## Stated task
Find each line with the string "Blender" and copy it.

## Material for the task
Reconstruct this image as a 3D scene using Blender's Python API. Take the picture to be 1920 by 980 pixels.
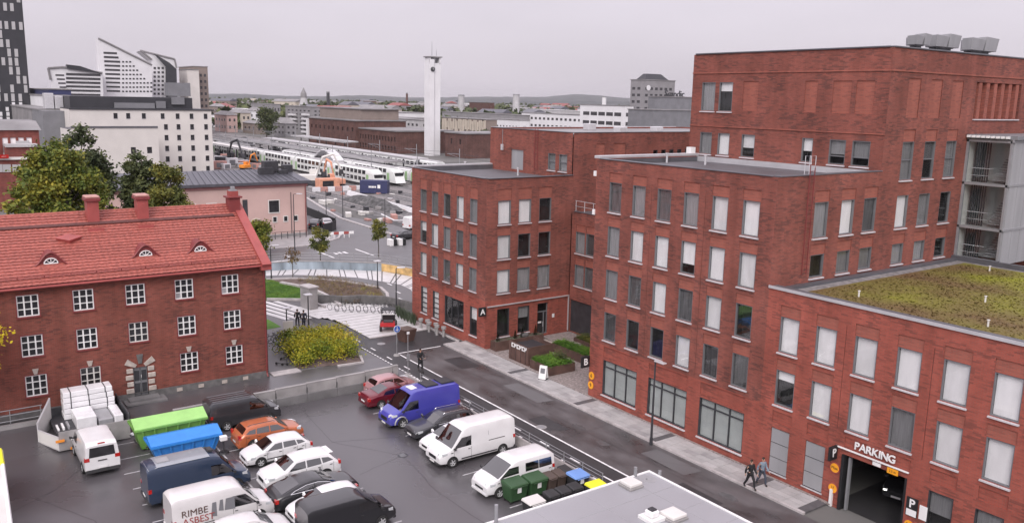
...
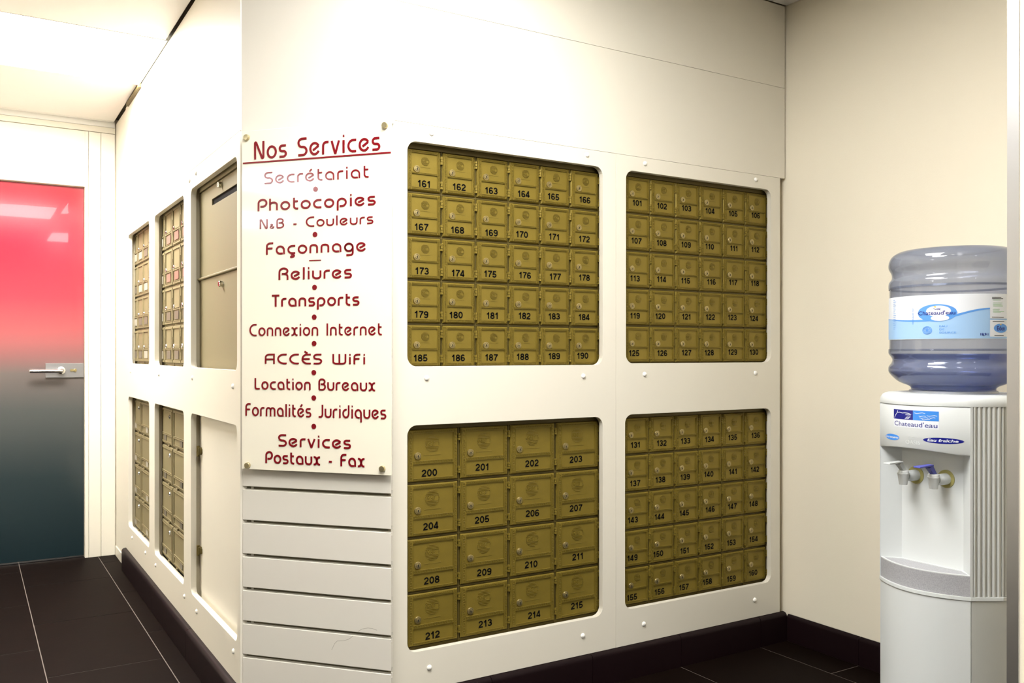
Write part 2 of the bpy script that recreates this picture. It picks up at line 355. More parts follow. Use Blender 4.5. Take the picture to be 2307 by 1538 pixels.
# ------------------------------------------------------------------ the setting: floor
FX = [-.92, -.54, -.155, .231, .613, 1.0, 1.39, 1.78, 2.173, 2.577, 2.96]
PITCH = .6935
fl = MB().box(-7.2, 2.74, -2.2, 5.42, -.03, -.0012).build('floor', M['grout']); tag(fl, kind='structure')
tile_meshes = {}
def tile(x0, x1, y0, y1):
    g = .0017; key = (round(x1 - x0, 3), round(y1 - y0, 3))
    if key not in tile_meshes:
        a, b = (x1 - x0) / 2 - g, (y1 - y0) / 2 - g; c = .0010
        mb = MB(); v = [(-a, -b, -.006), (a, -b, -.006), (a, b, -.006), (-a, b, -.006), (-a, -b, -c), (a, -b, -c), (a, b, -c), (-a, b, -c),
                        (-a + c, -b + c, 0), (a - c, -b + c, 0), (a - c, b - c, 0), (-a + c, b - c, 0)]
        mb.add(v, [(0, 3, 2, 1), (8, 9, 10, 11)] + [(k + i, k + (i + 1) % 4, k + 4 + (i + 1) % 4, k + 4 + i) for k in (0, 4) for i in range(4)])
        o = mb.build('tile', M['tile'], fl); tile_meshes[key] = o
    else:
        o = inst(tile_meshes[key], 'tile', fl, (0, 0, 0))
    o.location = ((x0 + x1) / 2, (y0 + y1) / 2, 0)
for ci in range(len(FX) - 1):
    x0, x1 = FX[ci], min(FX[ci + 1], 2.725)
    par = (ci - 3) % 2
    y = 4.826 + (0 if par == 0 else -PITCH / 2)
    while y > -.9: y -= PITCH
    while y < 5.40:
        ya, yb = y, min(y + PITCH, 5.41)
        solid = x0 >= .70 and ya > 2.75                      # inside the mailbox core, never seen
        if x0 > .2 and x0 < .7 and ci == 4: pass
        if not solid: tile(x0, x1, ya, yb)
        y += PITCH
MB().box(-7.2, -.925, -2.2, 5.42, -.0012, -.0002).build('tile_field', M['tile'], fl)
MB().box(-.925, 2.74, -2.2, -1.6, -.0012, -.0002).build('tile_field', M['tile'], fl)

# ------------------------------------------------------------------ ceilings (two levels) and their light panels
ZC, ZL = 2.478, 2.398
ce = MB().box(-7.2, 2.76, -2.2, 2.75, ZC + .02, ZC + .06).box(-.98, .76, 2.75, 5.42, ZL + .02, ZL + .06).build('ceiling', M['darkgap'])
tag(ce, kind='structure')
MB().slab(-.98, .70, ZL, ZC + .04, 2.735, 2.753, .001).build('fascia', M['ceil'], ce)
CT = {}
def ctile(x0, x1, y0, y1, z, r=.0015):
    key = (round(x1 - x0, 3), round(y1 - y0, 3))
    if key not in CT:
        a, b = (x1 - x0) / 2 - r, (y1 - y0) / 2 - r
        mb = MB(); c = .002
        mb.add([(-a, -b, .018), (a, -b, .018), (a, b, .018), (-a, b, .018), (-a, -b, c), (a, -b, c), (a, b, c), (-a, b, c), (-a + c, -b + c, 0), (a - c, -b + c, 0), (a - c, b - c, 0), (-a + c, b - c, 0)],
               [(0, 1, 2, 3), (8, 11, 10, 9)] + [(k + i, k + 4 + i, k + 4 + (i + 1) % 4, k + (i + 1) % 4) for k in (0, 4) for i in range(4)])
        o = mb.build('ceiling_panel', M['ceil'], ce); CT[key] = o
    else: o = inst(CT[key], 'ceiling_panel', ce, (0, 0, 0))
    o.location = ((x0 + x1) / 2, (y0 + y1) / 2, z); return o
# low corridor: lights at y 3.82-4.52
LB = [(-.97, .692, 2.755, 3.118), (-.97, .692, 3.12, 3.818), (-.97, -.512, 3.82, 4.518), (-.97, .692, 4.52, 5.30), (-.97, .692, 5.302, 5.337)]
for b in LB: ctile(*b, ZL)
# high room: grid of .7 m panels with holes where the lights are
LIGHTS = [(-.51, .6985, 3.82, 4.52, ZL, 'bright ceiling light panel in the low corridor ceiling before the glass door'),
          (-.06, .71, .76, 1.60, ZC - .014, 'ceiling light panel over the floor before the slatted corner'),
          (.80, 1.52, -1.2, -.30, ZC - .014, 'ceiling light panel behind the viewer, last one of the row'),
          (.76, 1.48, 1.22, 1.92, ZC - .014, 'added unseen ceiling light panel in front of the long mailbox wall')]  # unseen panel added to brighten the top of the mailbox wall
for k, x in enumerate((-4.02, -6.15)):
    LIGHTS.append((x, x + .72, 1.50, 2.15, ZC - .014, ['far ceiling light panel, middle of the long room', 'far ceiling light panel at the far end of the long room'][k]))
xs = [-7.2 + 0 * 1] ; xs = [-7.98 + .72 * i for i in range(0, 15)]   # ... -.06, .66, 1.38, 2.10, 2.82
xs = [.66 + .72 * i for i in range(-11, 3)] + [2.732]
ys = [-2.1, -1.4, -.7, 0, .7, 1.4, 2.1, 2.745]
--
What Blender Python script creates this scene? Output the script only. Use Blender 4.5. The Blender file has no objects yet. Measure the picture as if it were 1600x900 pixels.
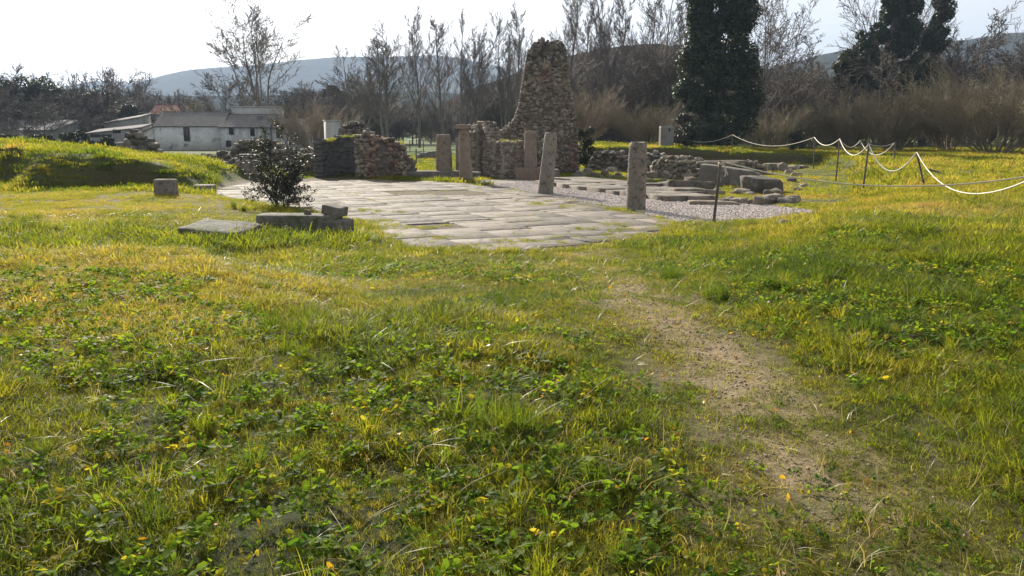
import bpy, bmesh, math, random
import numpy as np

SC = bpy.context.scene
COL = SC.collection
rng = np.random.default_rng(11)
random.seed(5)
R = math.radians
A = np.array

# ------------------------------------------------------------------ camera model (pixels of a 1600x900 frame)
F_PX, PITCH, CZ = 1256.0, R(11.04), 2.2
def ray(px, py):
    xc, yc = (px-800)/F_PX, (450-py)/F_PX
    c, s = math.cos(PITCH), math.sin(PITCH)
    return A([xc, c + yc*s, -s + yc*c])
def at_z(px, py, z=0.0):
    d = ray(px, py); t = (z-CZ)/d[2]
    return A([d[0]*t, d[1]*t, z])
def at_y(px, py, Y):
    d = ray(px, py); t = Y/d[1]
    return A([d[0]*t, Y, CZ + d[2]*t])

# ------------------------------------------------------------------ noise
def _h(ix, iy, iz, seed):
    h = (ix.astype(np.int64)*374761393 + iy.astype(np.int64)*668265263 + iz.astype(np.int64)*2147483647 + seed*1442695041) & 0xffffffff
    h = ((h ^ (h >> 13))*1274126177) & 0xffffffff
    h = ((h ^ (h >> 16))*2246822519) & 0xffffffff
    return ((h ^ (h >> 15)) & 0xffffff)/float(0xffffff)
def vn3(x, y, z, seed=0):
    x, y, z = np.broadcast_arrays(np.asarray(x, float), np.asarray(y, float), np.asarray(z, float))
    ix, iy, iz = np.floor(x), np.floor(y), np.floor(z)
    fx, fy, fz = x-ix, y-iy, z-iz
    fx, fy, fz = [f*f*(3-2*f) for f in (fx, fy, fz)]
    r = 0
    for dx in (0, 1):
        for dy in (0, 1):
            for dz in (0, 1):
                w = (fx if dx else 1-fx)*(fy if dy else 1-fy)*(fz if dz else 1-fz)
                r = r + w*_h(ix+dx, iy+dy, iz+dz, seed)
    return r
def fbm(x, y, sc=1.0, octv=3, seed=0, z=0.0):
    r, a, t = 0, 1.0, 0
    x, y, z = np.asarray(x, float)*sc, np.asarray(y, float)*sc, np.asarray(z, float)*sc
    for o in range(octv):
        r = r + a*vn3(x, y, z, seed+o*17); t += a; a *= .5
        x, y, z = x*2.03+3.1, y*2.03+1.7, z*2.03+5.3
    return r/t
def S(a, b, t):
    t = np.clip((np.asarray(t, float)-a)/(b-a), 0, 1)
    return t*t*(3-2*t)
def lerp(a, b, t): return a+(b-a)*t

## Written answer
Reconstruct this image as a 3D scene using Blender's Python API. Take the picture to be 1920 by 980 pixels.
Write part 2 of the bpy script that recreates this picture. It picks up at line 355. More parts follow. Use Blender 4.5. Take the picture to be 2307 by 1538 pixels.
What Blender Python script creates this scene? Output the script only. Use Blender 4.5. The Blender file has no objects yet. Measure the picture as if it were 1600x900 pixels.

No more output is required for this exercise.